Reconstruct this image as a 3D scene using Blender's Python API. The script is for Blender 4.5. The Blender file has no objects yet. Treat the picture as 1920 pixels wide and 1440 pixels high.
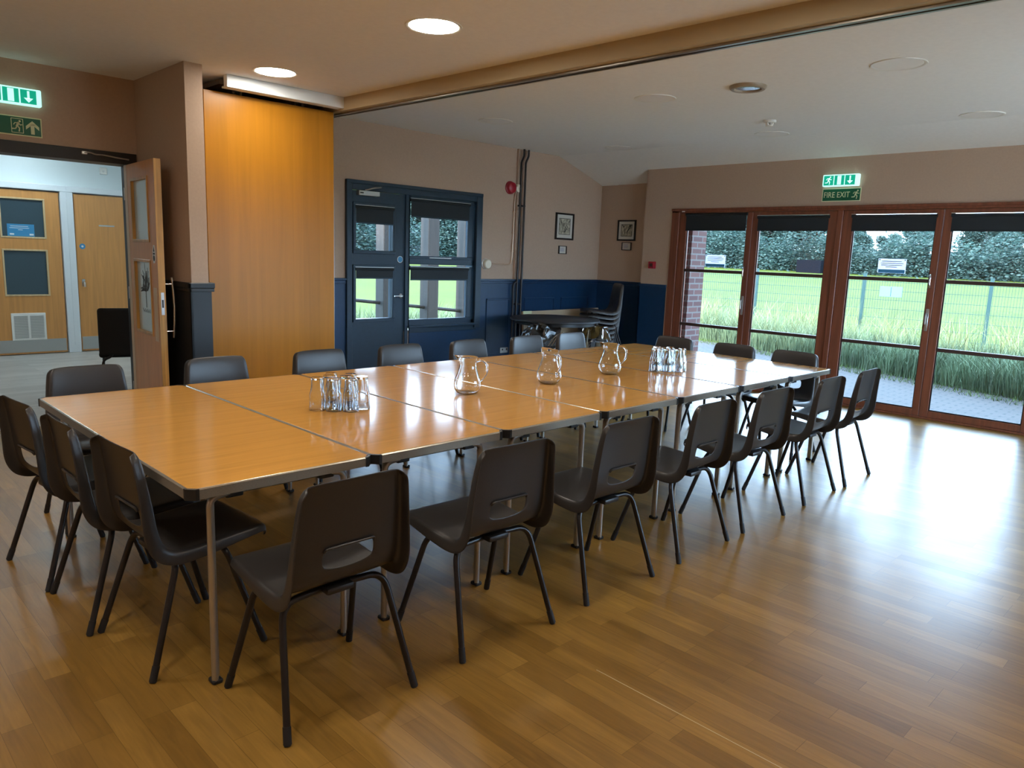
import bpy, bmesh, math, random
from mathutils import Vector, Matrix
S = bpy.context.scene
COL = S.collection
PI = math.pi

# ------------------------------------------------------------------ camera
cd = bpy.data.cameras.new('camera')
cam = bpy.data.objects.new('camera', cd)
COL.objects.link(cam)
_r = Vector((0.71311, -0.70011, 0.03641)); _u = Vector((0.09278, 0.14573, 0.98496)); _f = Vector((0.69489, 0.69901, -0.16888))
cam.matrix_world = Matrix(((_r.x, _u.x, -_f.x, -0.8646), (_r.y, _u.y, -_f.y, -2.2786), (_r.z, _u.z, -_f.z, 1.4674), (0, 0, 0, 1)))
cd.sensor_fit = 'HORIZONTAL'; cd.sensor_width = 36.0; cd.lens = 1401.08 / 1920 * 36
cd.clip_start = 0.05; cd.clip_end = 600
S.camera = cam

# ------------------------------------------------------------------ world, sun, exposure
W = bpy.data.worlds.new('sky'); S.world = W; W.use_nodes = True
wn = W.node_tree; wn.nodes.clear()
wo = wn.nodes.new('ShaderNodeOutputWorld'); wb = wn.nodes.new('ShaderNodeBackground')
wt = wn.nodes.new('ShaderNodeTexCoord'); wsep = wn.nodes.new('ShaderNodeSeparateXYZ'); wr = wn.nodes.new('ShaderNodeValToRGB')
wn.links.new(wt.outputs['Generated'], wsep.inputs[0]); wn.links.new(wsep.outputs['Z'], wr.inputs[0])
wr.color_ramp.elements[0].position = 0.0; wr.color_ramp.elements[0].color = (0.53, 0.76, 1.0, 1)
wr.color_ramp.elements[1].position = 0.55; wr.color_ramp.elements[1].color = (0.42, 0.68, 1.0, 1)
wn.links.new(wr.outputs[0], wb.inputs[0]); wb.inputs[1].default_value = 5.8
wn.links.new(wb.outputs[0], wo.inputs[0])
sd = bpy.data.lights.new('sun', 'SUN'); sd.energy = 7.0; sd.angle = math.radians(12); sd.color = (1.0, 0.95, 0.85)
sun = bpy.data.objects.new('sun', sd); COL.objects.link(sun)
sun.rotation_euler = Vector((-0.75, 0.02, 0.66)).to_track_quat('Z', 'Y').to_euler()
vs = S.view_settings
vs.view_transform = 'Standard'; vs.look = 'None'; vs.exposure = 1.5; vs.gamma = 1.0; vs.use_curve_mapping = False
S.cycles.use_denoising = True
S.cycles.max_bounces = 12; S.cycles.diffuse_bounces = 5; S.cycles.transparent_max_bounces = 24
S.cycles.transmission_bounces = 12; S.cycles.glossy_bounces = 5
S.cycles.sample_clamp_indirect = 8.0
LAMP_STRENGTH = 25.0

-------

Leave out the pictures and restate, word for word, the lines from the top of the data through the line containing "S.camera = cam", both included.

Reconstruct this image as a 3D scene using Blender's Python API. The script is for Blender 4.5. The Blender file has no objects yet. Treat the picture as 1920 pixels wide and 1440 pixels high.
import bpy, bmesh, math, random
from mathutils import Vector, Matrix
S = bpy.context.scene
COL = S.collection
PI = math.pi

# ------------------------------------------------------------------ camera
cd = bpy.data.cameras.new('camera')
cam = bpy.data.objects.new('camera', cd)
COL.objects.link(cam)
_r = Vector((0.71311, -0.70011, 0.03641)); _u = Vector((0.09278, 0.14573, 0.98496)); _f = Vector((0.69489, 0.69901, -0.16888))
cam.matrix_world = Matrix(((_r.x, _u.x, -_f.x, -0.8646), (_r.y, _u.y, -_f.y, -2.2786), (_r.z, _u.z, -_f.z, 1.4674), (0, 0, 0, 1)))
cd.sensor_fit = 'HORIZONTAL'; cd.sensor_width = 36.0; cd.lens = 1401.08 / 1920 * 36
cd.clip_start = 0.05; cd.clip_end = 600
S.camera = cam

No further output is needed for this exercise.